Part of fortifications built by Utah troops to hold back Johnston’s army.
Mr. Faust asked me whether I thought I could ride him. I was ready to try. The man who had gone with me tried to get Mr. Faust not to let me do it, for he said I might be killed. I began to think he was afraid I should prove the better rider, for the outlaw had pitched him off several times.
When things were ready, I mounted the broncho. He went off very peaceably for a little way, and I thought that they were making a fool of me; but pretty soon the old boy turned loose, and he fairly made my neck pop. He gave me the hardest bucking I ever had; but he did it straight ahead. He did not whirl as some horses do, so I stayed with him all right.
When he stopped bucking, I sent him through for ten miles about as fast as he ever went, and when I got back to the ranch I rode up the corral where the man was saddling another horse.
Standing up in my saddle, I said, “Do you call this a bad horse? If you do you don’t know what a bad horse is.”
The fellow did not like me very much after that. I got along very well with the old outlaw; but I had to give him some very hard rides before he acknowledged me his master.

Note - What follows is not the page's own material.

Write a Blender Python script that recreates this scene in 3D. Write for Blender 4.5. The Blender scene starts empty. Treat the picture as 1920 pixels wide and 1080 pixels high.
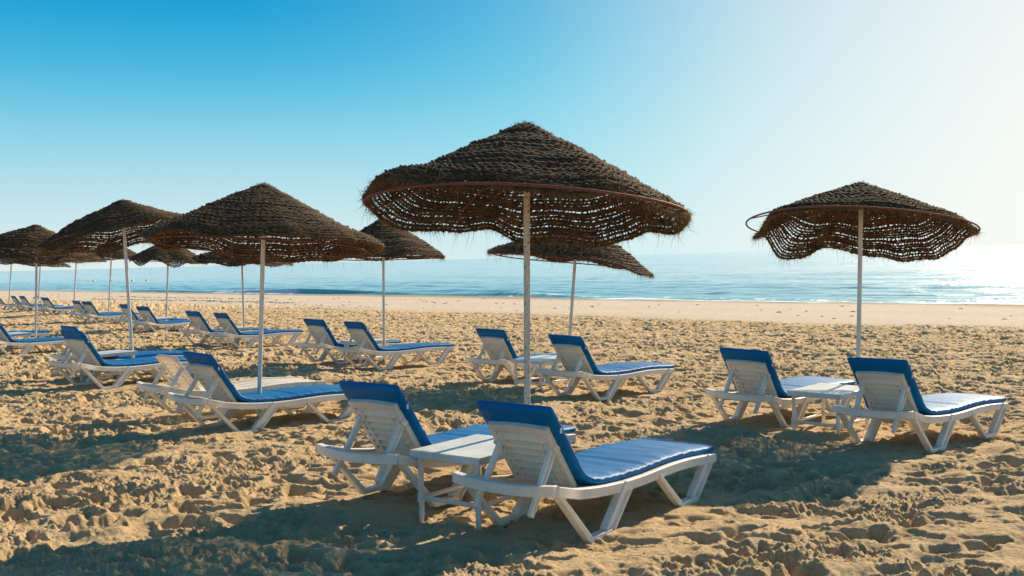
import bpy, math, random
import numpy as np
from mathutils import Vector
random.seed(7); RNG = np.random.default_rng(11)
sc = bpy.context.scene
COL = sc.collection
PI = math.pi

# ------------------------------------------------------------------ camera
CAM_H = 1.633
cd = bpy.data.cameras.new('camera'); cam = bpy.data.objects.new('camera', cd); COL.objects.link(cam)
cd.sensor_width = 36.0; cd.lens = 36.0 * 1880.0 / 1920.0
cd.clip_start = 0.1; cd.clip_end = 60000
PITCH, ROLL = math.radians(1.7176), math.radians(1.5146)
fwd = Vector((0, math.cos(PITCH), -math.sin(PITCH)))
up0 = Vector((0, math.sin(PITCH), math.cos(PITCH)))
right0 = Vector((1, 0, 0))
# horizon climbs to the right of the frame
rgt = right0 * math.cos(ROLL) - up0 * math.sin(ROLL)
upv = right0 * math.sin(ROLL) + up0 * math.cos(ROLL)
from mathutils import Matrix
m = Matrix((rgt, upv, -fwd)).transposed().to_4x4(); m.translation = Vector((0, 0, CAM_H))
cam.matrix_world = m
sc.camera = cam

# ------------------------------------------------------------------ sun, sky, exposure
SUN_AZ = math.radians(37)      # clockwise from +Y, towards +X
SUN_EL = math.radians(31)
SD = Vector((math.sin(SUN_AZ) * math.cos(SUN_EL), math.cos(SUN_AZ) * math.cos(SUN_EL), math.sin(SUN_EL)))
sl = bpy.data.lights.new('sun', 'SUN'); sl.energy = 5.0; sl.angle = math.radians(0.5); sl.color = (1.0, 0.83, 0.60)
so = bpy.data.objects.new('sun', sl); COL.objects.link(so)
so.rotation_euler = SD.to_track_quat('Z', 'Y').to_euler(); so.location = (20, 20, 30)
W = bpy.data.worlds.new('World'); sc.world = W; W.use_nodes = True
nt = W.node_tree; nt.nodes.clear()
def N(tree, t, **k):
    n = tree.nodes.new(t)
    for a, b in k.items(): setattr(n, a, b)
    return n
L = nt.links.new
sky = N(nt, 'ShaderNodeTexSky', sky_type='NISHITA', sun_disc=False)
sky.sun_elevation = SUN_EL; sky.sun_rotation = SUN_AZ; sky.air_density = 1.0; sky.dust_density = 0.6; sky.ozone_density = 2.0
tc = N(nt, 'ShaderNodeTexCoord')
nrm = N(nt, 'ShaderNodeVectorMath', operation='NORMALIZE'); L(tc.outputs['Generated'], nrm.inputs[0])
sxyz = N(nt, 'ShaderNodeSeparateXYZ'); L(nrm.outputs[0], sxyz.inputs[0])
# air glow round the (low, hazy) sun side of the sky
gd = Vector((math.sin(math.radians(40)) * math.cos(math.radians(5)), math.cos(math.radians(40)) * math.cos(math.radians(5)), math.sin(math.radians(5))))
dot = N(nt, 'ShaderNodeVectorMath', operation='DOT_PRODUCT'); L(nrm.outputs[0], dot.inputs[0]); dot.inputs[1].default_value = gd
rz = N(nt, 'ShaderNodeValToRGB'); L(sxyz.outputs[2], rz.inputs[0])
cr = rz.color_ramp; cr.interpolation = 'B_SPLINE'
def ramp(cr, st):
    while len(cr.elements) < len(st): cr.elements.new(0.5)
    for e, (p, c) in zip(cr.elements, st): e.position = p; e.color = (*c, 1)
ramp(cr, [(0.0, (.58, .64, .62)), (.06, (.40, .57, .61)), (.12, (.20, .48, .59)), (.18, (.045, .36, .55)), (.25, (.0, .235, .48)), (.34, (.0, .19, .44)), (.50, (.015, .12, .30)), (.75, (.04, .13, .27)), (1, (.045, .13, .26))])
rg = N(nt, 'ShaderNodeValToRGB'); mr = N(nt, 'ShaderNodeMapRange'); L(dot.outputs['Value'], mr.inputs[0])
mr.inputs[1].default_value = 0.55; mr.inputs[2].default_value = 1.0
L(mr.outputs[0], rg.inputs[0]); rg.color_ramp.interpolation = 'B_SPLINE'
ramp(rg.color_ramp, [(0, (0, 0, 0)), (.12, (.0, .0, .0)), (.42, (.17, .17, .17)), (.68, (.55, .55, .55)), (.88, (.86, .86, .86)), (1, (.97, .97, .97))])
mixg = N(nt, 'ShaderNodeMixRGB', blend_type='MIX'); L(rg.outputs[0], mixg.inputs[0]); L(rz.outputs[0], mixg.inputs[1]); rgc = N(nt, 'ShaderNodeValToRGB'); L(mr.outputs[0], rgc.inputs[0]); ramp(rgc.color_ramp, [(0, (.20, .56, .66)), (.5, (.30, .60, .67)), (.75, (.58, .67, .67)), (1, (.75, .72, .67))]); L(rgc.outputs[0], mixg.inputs[2])
skm = N(nt, 'ShaderNodeMixRGB', blend_type='MULTIPLY'); skm.inputs[0].default_value = 1; L(sky.outputs[0], skm.inputs[1]); skm.inputs[2].default_value = (.02, .045, .055, 1)
mixs = N(nt, 'ShaderNodeMixRGB', blend_type='MIX'); mixs.inputs[0].default_value = 0.965; L(skm.outputs[0], mixs.inputs[1]); L(mixg.outputs[0], mixs.inputs[2])
bg = N(nt, 'ShaderNodeBackground'); L(mixs.outputs[0], bg.inputs[0]); bg.inputs[1].default_value = 0.93
wo = N(nt, 'ShaderNodeOutputWorld'); L(bg.outputs[0], wo.inputs[0])
sc.view_settings.view_transform = 'Standard'; sc.view_settings.look = 'None'; sc.view_settings.gamma = 1
sc.view_settings.exposure = 0.58

# ------------------------------------------------------------------ helpers
def tag(o, label=None, cat=None, group=None, kind=None):
    if label: o['label'] = label
    if cat: o['category'] = cat
    if group: o['group'] = group
    if kind: o['kind'] = kind
    return o
def empty(name, loc, rz=0.0):
    o = bpy.data.objects.new(name, None); COL.objects.link(o); o.location = loc; o.rotation_euler = (0, 0, rz)
    o.empty_display_size = .1
    return o
class MB:
    """collects vertices and faces of ONE mesh"""
    def __init__(s): s.v = []; s.f = []; s.n = 0
    def add(s, v, f):
        v = np.asarray(v, float).reshape(-1, 3); s.v.append(v)
        s.f += [tuple(i + s.n for i in q) for q in f]; s.n += len(v)
    def addq(s, v, q):       # quads / tris as int array
        v = np.asarray(v, float).reshape(-1, 3); s.v.append(v)
        s.f += (np.asarray(q) + s.n).tolist(); s.n += len(v)
    def box(s, c, h, R=None):
        P = np.array([[x, y, z] for x in (-1, 1) for y in (-1, 1) for z in (-1, 1)], float) * np.array(h)
        if R is not None: P = P @ np.array(R).T
        s.add(P + np.array(c), [(0, 1, 3, 2), (4, 6, 7, 5), (0, 4, 5, 1), (2, 3, 7, 6), (0, 2, 6, 4), (1, 5, 7, 3)])
    def beam(s, a, b, w, t, side=(0, 1, 0), w2=None, t2=None):
        """box from a to b; w along 'side', t across"""
        a = np.array(a, float); b = np.array(b, float); d = b - a; d /= np.linalg.norm(d)
        sd = np.array(side, float); sd -= d * sd.dot(d); sd /= np.linalg.norm(sd); u = np.cross(d, sd)
        w2 = w if w2 is None else w2; t2 = t if t2 is None else t2
        P = [p + sd * i * ww / 2 + u * j * tt / 2 for p, ww, tt in ((a, w, t), (b, w2, t2)) for i, j in ((-1, -1), (1, -1), (1, 1), (-1, 1))]
        s.add(P, [(3, 2, 1, 0), (4, 5, 6, 7), (0, 1, 5, 4), (1, 2, 6, 5), (2, 3, 7, 6), (3, 0, 4, 7)])
    def sweep(s, path, w, t, side=None, up=None):
        """rectangular section swept along path; side = per-point lateral vectors"""
        P = np.array(path, float); n = len(P)
        T = np.gradient(P, axis=0); T /= np.linalg.norm(T, axis=1)[:, None]
        U = np.tile(np.array(up if up is not None else (0, 0, 1), float), (n, 1)); S = np.cross(T, U); S /= np.linalg.norm(S, axis=1)[:, None]; U = np.cross(S, T)
        w = np.broadcast_to(w, (n,)); t = np.broadcast_to(t, (n,))
        V = np.stack([P + S * (i * w / 2)[:, None] + U * (j * t / 2)[:, None] for i, j in ((-1, -1), (1, -1), (1, 1), (-1, 1))], 1)
        f = [(4 * k + a, 4 * k + (a + 1) % 4, 4 * k + 4 + (a + 1) % 4, 4 * k + 4 + a) for k in range(n - 1) for a in range(4)]
        f += [(3, 2, 1, 0), tuple(4 * (n - 1) + a for a in range(4))]
        s.add(V, f)
    def tube(s, path, r, k=10, cap=True, closed=False):
        P = np.array(path, float); n = len(P)
        if closed: T = np.roll(P, -1, 0) - np.roll(P, 1, 0)
        else: T = np.gradient(P, axis=0)
        T /= np.linalg.norm(T, axis=1)[:, None]
        ref = np.array((0, 0, 1.)) if abs(T[:, 2]).mean() < .8 else np.array((1., 0, 0))
        S = np.cross(T, ref); S /= np.linalg.norm(S, axis=1)[:, None]; U = np.cross(S, T)
        r = np.broadcast_to(r, (n,)); ph = np.arange(k) / k * 2 * PI
        V = P[:, None] + (S[:, None] * np.cos(ph)[None, :, None] + U[:, None] * np.sin(ph)[None, :, None]) * r[:, None, None]
        m = n if closed else n - 1
        f = [(i * k + a, i * k + (a + 1) % k, ((i + 1) % n) * k + (a + 1) % k, ((i + 1) % n) * k + a) for i in range(m) for a in range(k)]
        if cap and not closed: f += [tuple(range(k))[::-1], tuple((n - 1) * k + a for a in range(k))]
        s.add(V, f)
    def build(s, name, mat, parent=None, smooth=False, bevel=0):
        me = bpy.data.meshes.new(name); me.from_pydata(np.concatenate(s.v).tolist(), [], s.f); me.update()
        me.materials.append(mat)
        if smooth: me.polygons.foreach_set('use_smooth', [True] * len(me.polygons))
        o = bpy.data.objects.new(name, me); COL.objects.link(o)
        if parent: o.parent = parent
        if bevel:
            b = o.modifiers.new('bevel', 'BEVEL'); b.width = bevel; b.segments = 2; b.limit_method = 'ANGLE'; b.angle_limit = math.radians(40)
        return o
def copy_tree(o, parent=None):
    c = o.copy(); COL.objects.link(c)
    if parent: c.parent = parent
    for ch in KIDS.get(o.name, []):
        copy_tree(ch, c)
    return c
KIDS = {}
def kids(root, *ch): KIDS[root.name] = list(ch)

def fast_mesh(name, V, Q, mat, smooth=True):
    """big quad/tri mesh from arrays. Q (m,4) or (m,3)"""
    me = bpy.data.meshes.new(name); V = np.ascontiguousarray(V, dtype=np.float32)
    me.vertices.add(len(V)); me.vertices.foreach_set('co', V.ravel())
    Qs = Q if isinstance(Q, list) else [Q]
    nl = sum(q.size for q in Qs); npoly = sum(len(q) for q in Qs)
    me.loops.add(nl); me.polygons.add(npoly)
    me.loops.foreach_set('vertex_index', np.concatenate([q.ravel() for q in Qs]).astype(np.int32))
    ln = np.concatenate([np.full(len(q), q.shape[1]) for q in Qs]); st = np.concatenate([[0], np.cumsum(ln)[:-1]])
    me.polygons.foreach_set('loop_start', st.astype(np.int32)); me.polygons.foreach_set('loop_total', ln.astype(np.int32))
    me.update(calc_edges=True); me.validate()
    if smooth: me.polygons.foreach_set('use_smooth', np.ones(npoly, bool))
    me.materials.append(mat)
    o = bpy.data.objects.new(name, me); COL.objects.link(o)
    return o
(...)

I had a number of similar experiences in taming horses which were hard to manage, and although I did not come out without a scratch or a bruise, I succeeded in making almost any horse I tried to ride understand that I was his master. However, I would not advise a boy who has not a particular faculty for riding unmanageable horses to engage in the sport on the strength of my remarks here. It takes quite a knack to establish the right understanding between a horse and a man. Some persons—women as well as men—seem to have this gift naturally, and without any idea of boasting I may say that I think I had it more than most of the boys in our part of the country.
One reason, perhaps, why I got along so well with them was that ever since I was a little boy I have loved horses and liked to be around them, thinking of them more as human beings than mere dumb beasts. It was the same way, I may add, with dogs; and horses and dogs know when a boy or a man has this feeling, and it makes a difference even in the toughest of them as to how they will treat you.
I am sorry that I cannot stop and make it a part of my story to tell about some more of my adventures in taming wild horses. But possibly this is just as well, as I am afraid true stories might not prove very interesting beside some which have been printed in papers and magazines, in which I think the writers must have drawn largely upon their imagination in order to make thrilling “yarns.”